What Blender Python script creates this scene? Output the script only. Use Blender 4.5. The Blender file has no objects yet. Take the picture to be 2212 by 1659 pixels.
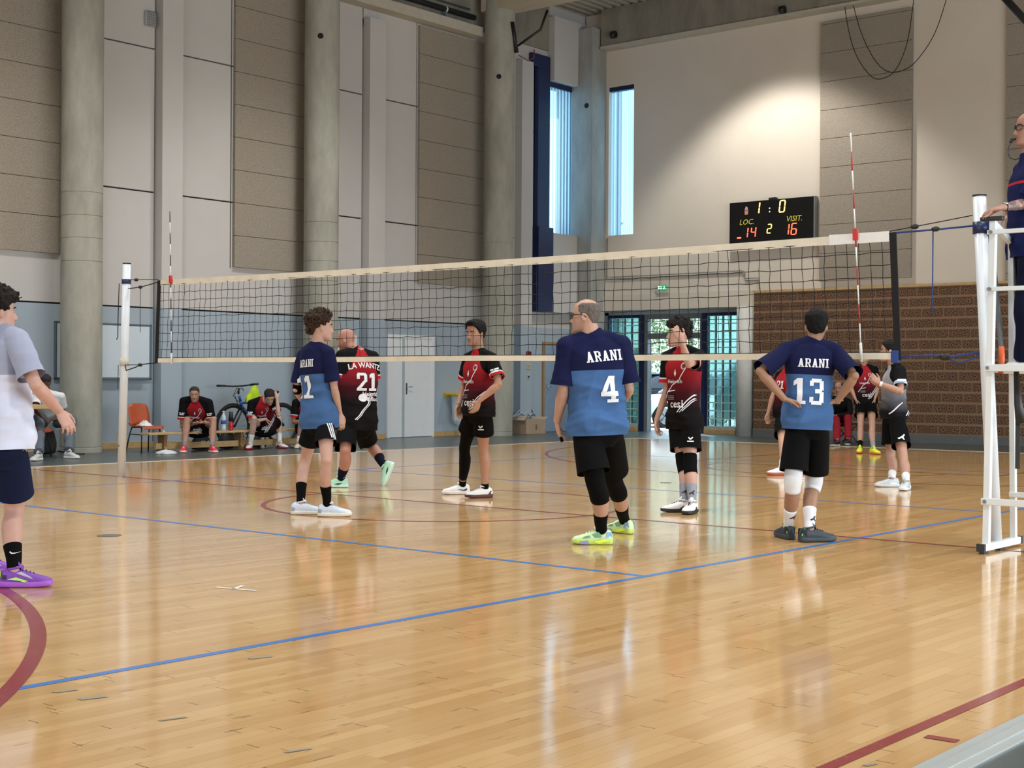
import bpy, bmesh, math, random
import numpy as np
from mathutils import Vector, Matrix, noise
from mathutils.bvhtree import BVHTree
random.seed(7); RNG = np.random.default_rng(7)
D = bpy.data; SC = bpy.context.scene; COL = SC.collection
PI = math.pi
# ------------------------------------------------------------ camera
CAM = np.array([14.16384, -10.50875, 1.25285]); F_PX = 3068.64
FW = np.array([-0.64197761, 0.76671617, -0.00332576])
RT = np.array([0.76668948, 0.64198398, 0.00661966])
UP = np.array([-0.00721049, -0.00169985, 0.99997256])
_cd = D.cameras.new('camera'); _cd.sensor_width = 36; _cd.lens = 36*F_PX/2212; _cd.clip_end = 300
_co = D.objects.new('camera', _cd); COL.objects.link(_co)
_co.matrix_world = Matrix(((RT[0], UP[0], -FW[0], CAM[0]), (RT[1], UP[1], -FW[1], CAM[1]), (RT[2], UP[2], -FW[2], CAM[2]), (0, 0, 0, 1)))
SC.camera = _co
# ------------------------------------------------------------ view, world, lights
SC.view_settings.view_transform = 'Standard'; SC.view_settings.look = 'None'
SC.view_settings.exposure = 0.38; SC.view_settings.gamma = 1.0; SC.view_settings.use_curve_mapping = False
_w = D.worlds.new('sky'); SC.world = _w; _w.use_nodes = True
_bg = _w.node_tree.nodes['Background']; _bg.inputs[0].default_value = (0.62, 0.83, 1.0, 1); _bg.inputs[1].default_value = 3.4

def light(name, kind, loc, energy, color=(1, 1, 1), target=None, **kw):
    l = D.lights.new(name, kind); l.energy = energy; l.color = color
    for k, v in kw.items(): setattr(l, k, v)
    o = D.objects.new(name, l); COL.objects.link(o); o.location = loc
    if target is not None:
        o.rotation_euler = (Vector(target)-Vector(loc)).to_track_quat('-Z', 'Y').to_euler()
    return o
light('sunlight', 'SUN', (-34, 60, 50), 4.5, (1, .95, .87), target=(0, 24, 0), angle=.01)
# assumed high-bay lamps under the roof, hanging in rows out of the picture
for lx in (-2.5, 4.5, 11.5):
    for ly in (-6.0, 0.5, 7.0):
        light('assumed_hall_lamp', 'SPOT', (lx, ly, 9.2), 930, (1, .985, .955), target=(lx, ly, 0), spot_size=2.25, spot_blend=.8, shadow_soft_size=.6)
light('assumed_hall_lamp', 'SPOT', (-1.5, 14.7, 9.35), 880, (1, .96, .89), target=(-1.3, 16.6, 2.0), spot_size=1.72, spot_blend=.4, shadow_soft_size=.25)  # assumed lamp for the bright patch on the back wall
# assumed daylight, as area lights added inside the hall (right of and behind the camera)
light('assumed_side_daylight', 'AREA', (18.6, 3, 2.2), 1500, (.86, .94, 1), target=(0, 3, 1.2), shape='RECTANGLE', size=17, size_y=3.0)
light('assumed_rear_daylight', 'AREA', (7, -16.5, 3.0), 650, (.88, .94, 1), target=(4, 0, 1), shape='RECTANGLE', size=14, size_y=4)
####
Write out the listing above exactly as it stands, pictures excluded.

What Blender Python script creates this scene? Output the script only. Use Blender 4.5. The Blender file has no objects yet. Take the picture to be 2212 by 1659 pixels.
import bpy, bmesh, math, random
import numpy as np
from mathutils import Vector, Matrix, noise
from mathutils.bvhtree import BVHTree
random.seed(7); RNG = np.random.default_rng(7)
D = bpy.data; SC = bpy.context.scene; COL = SC.collection
PI = math.pi
# ------------------------------------------------------------ camera
CAM = np.array([14.16384, -10.50875, 1.25285]); F_PX = 3068.64
FW = np.array([-0.64197761, 0.76671617, -0.00332576])
RT = np.array([0.76668948, 0.64198398, 0.00661966])
UP = np.array([-0.00721049, -0.00169985, 0.99997256])
_cd = D.cameras.new('camera'); _cd.sensor_width = 36; _cd.lens = 36*F_PX/2212; _cd.clip_end = 300
_co = D.objects.new('camera', _cd); COL.objects.link(_co)
_co.matrix_world = Matrix(((RT[0], UP[0], -FW[0], CAM[0]), (RT[1], UP[1], -FW[1], CAM[1]), (RT[2], UP[2], -FW[2], CAM[2]), (0, 0, 0, 1)))
SC.camera = _co
# ------------------------------------------------------------ view, world, lights
SC.view_settings.view_transform = 'Standard'; SC.view_settings.look = 'None'
SC.view_settings.exposure = 0.38; SC.view_settings.gamma = 1.0; SC.view_settings.use_curve_mapping = False
_w = D.worlds.new('sky'); SC.world = _w; _w.use_nodes = True
_bg = _w.node_tree.nodes['Background']; _bg.inputs[0].default_value = (0.62, 0.83, 1.0, 1); _bg.inputs[1].default_value = 3.4

def light(name, kind, loc, energy, color=(1, 1, 1), target=None, **kw):
    l = D.lights.new(name, kind); l.energy = energy; l.color = color
    for k, v in kw.items(): setattr(l, k, v)
    o = D.objects.new(name, l); COL.objects.link(o); o.location = loc
    if target is not None:
        o.rotation_euler = (Vector(target)-Vector(loc)).to_track_quat('-Z', 'Y').to_euler()
    return o
light('sunlight', 'SUN', (-34, 60, 50), 4.5, (1, .95, .87), target=(0, 24, 0), angle=.01)
# assumed high-bay lamps under the roof, hanging in rows out of the picture
for lx in (-2.5, 4.5, 11.5):
    for ly in (-6.0, 0.5, 7.0):
        light('assumed_hall_lamp', 'SPOT', (lx, ly, 9.2), 930, (1, .985, .955), target=(lx, ly, 0), spot_size=2.25, spot_blend=.8, shadow_soft_size=.6)
light('assumed_hall_lamp', 'SPOT', (-1.5, 14.7, 9.35), 880, (1, .96, .89), target=(-1.3, 16.6, 2.0), spot_size=1.72, spot_blend=.4, shadow_soft_size=.25)  # assumed lamp for the bright patch on the back wall
# assumed daylight, as area lights added inside the hall (right of and behind the camera)
light('assumed_side_daylight', 'AREA', (18.6, 3, 2.2), 1500, (.86, .94, 1), target=(0, 3, 1.2), shape='RECTANGLE', size=17, size_y=3.0)
light('assumed_rear_daylight', 'AREA', (7, -16.5, 3.0), 650, (.88, .94, 1), target=(4, 0, 1), shape='RECTANGLE', size=14, size_y=4)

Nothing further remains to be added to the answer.